**RAW DATA**
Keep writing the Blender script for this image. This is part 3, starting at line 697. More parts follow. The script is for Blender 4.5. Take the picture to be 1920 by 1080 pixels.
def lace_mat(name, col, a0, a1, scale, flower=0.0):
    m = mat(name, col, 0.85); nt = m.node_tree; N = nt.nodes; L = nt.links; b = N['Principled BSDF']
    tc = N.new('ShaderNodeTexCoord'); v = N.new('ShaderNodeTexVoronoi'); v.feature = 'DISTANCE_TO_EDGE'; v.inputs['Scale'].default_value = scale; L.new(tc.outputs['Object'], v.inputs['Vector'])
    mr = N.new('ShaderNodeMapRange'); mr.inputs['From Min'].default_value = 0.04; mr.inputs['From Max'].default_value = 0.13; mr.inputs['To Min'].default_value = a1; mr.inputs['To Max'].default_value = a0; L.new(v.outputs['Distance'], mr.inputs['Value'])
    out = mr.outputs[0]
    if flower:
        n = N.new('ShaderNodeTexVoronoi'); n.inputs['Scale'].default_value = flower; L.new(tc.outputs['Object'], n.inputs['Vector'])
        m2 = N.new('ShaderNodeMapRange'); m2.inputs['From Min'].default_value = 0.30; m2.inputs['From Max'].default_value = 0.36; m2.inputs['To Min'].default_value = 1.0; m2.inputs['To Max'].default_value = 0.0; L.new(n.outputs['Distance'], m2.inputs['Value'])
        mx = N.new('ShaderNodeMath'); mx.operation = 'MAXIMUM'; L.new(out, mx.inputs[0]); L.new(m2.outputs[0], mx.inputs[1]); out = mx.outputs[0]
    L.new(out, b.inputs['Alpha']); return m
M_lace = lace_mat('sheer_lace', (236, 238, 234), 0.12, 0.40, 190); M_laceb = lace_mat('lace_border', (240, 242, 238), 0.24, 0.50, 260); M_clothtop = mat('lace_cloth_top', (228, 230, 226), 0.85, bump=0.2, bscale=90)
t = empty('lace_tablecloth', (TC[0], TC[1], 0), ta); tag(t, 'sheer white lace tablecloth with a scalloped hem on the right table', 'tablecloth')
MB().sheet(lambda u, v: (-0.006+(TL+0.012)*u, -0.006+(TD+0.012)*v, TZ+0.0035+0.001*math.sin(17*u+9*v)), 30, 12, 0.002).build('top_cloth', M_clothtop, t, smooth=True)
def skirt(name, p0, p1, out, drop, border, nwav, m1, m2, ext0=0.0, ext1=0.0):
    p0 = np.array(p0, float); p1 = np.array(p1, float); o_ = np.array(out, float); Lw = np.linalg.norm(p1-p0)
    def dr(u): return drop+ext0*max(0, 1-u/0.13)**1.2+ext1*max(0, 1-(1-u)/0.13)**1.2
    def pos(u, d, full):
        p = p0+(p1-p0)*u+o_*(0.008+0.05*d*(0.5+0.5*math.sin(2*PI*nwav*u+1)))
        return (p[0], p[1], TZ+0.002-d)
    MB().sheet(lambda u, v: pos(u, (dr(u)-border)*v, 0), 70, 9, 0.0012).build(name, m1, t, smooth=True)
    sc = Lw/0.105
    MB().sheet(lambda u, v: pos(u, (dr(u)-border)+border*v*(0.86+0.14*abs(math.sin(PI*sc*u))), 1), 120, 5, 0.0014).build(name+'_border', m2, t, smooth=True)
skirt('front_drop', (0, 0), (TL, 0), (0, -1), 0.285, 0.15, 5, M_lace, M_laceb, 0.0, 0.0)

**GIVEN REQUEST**
Each line of the listing above should be output exactly.

**OUTPUT FOR THIS TASK**
Keep writing the Blender script for this image. This is part 3, starting at line 697. More parts follow. The script is for Blender 4.5. Take the picture to be 1920 by 1080 pixels.
def lace_mat(name, col, a0, a1, scale, flower=0.0):
    m = mat(name, col, 0.85); nt = m.node_tree; N = nt.nodes; L = nt.links; b = N['Principled BSDF']
    tc = N.new('ShaderNodeTexCoord'); v = N.new('ShaderNodeTexVoronoi'); v.feature = 'DISTANCE_TO_EDGE'; v.inputs['Scale'].default_value = scale; L.new(tc.outputs['Object'], v.inputs['Vector'])
    mr = N.new('ShaderNodeMapRange'); mr.inputs['From Min'].default_value = 0.04; mr.inputs['From Max'].default_value = 0.13; mr.inputs['To Min'].default_value = a1; mr.inputs['To Max'].default_value = a0; L.new(v.outputs['Distance'], mr.inputs['Value'])
    out = mr.outputs[0]
    if flower:
        n = N.new('ShaderNodeTexVoronoi'); n.inputs['Scale'].default_value = flower; L.new(tc.outputs['Object'], n.inputs['Vector'])
        m2 = N.new('ShaderNodeMapRange'); m2.inputs['From Min'].default_value = 0.30; m2.inputs['From Max'].default_value = 0.36; m2.inputs['To Min'].default_value = 1.0; m2.inputs['To Max'].default_value = 0.0; L.new(n.outputs['Distance'], m2.inputs['Value'])
        mx = N.new('ShaderNodeMath'); mx.operation = 'MAXIMUM'; L.new(out, mx.inputs[0]); L.new(m2.outputs[0], mx.inputs[1]); out = mx.outputs[0]
    L.new(out, b.inputs['Alpha']); return m
M_lace = lace_mat('sheer_lace', (236, 238, 234), 0.12, 0.40, 190); M_laceb = lace_mat('lace_border', (240, 242, 238), 0.24, 0.50, 260); M_clothtop = mat('lace_cloth_top', (228, 230, 226), 0.85, bump=0.2, bscale=90)
t = empty('lace_tablecloth', (TC[0], TC[1], 0), ta); tag(t, 'sheer white lace tablecloth with a scalloped hem on the right table', 'tablecloth')
MB().sheet(lambda u, v: (-0.006+(TL+0.012)*u, -0.006+(TD+0.012)*v, TZ+0.0035+0.001*math.sin(17*u+9*v)), 30, 12, 0.002).build('top_cloth', M_clothtop, t, smooth=True)
def skirt(name, p0, p1, out, drop, border, nwav, m1, m2, ext0=0.0, ext1=0.0):
    p0 = np.array(p0, float); p1 = np.array(p1, float); o_ = np.array(out, float); Lw = np.linalg.norm(p1-p0)
    def dr(u): return drop+ext0*max(0, 1-u/0.13)**1.2+ext1*max(0, 1-(1-u)/0.13)**1.2
    def pos(u, d, full):
        p = p0+(p1-p0)*u+o_*(0.008+0.05*d*(0.5+0.5*math.sin(2*PI*nwav*u+1)))
        return (p[0], p[1], TZ+0.002-d)
    MB().sheet(lambda u, v: pos(u, (dr(u)-border)*v, 0), 70, 9, 0.0012).build(name, m1, t, smooth=True)
    sc = Lw/0.105
    MB().sheet(lambda u, v: pos(u, (dr(u)-border)+border*v*(0.86+0.14*abs(math.sin(PI*sc*u))), 1), 120, 5, 0.0014).build(name+'_border', m2, t, smooth=True)
skirt('front_drop', (0, 0), (TL, 0), (0, -1), 0.285, 0.15, 5, M_lace, M_laceb, 0.0, 0.0)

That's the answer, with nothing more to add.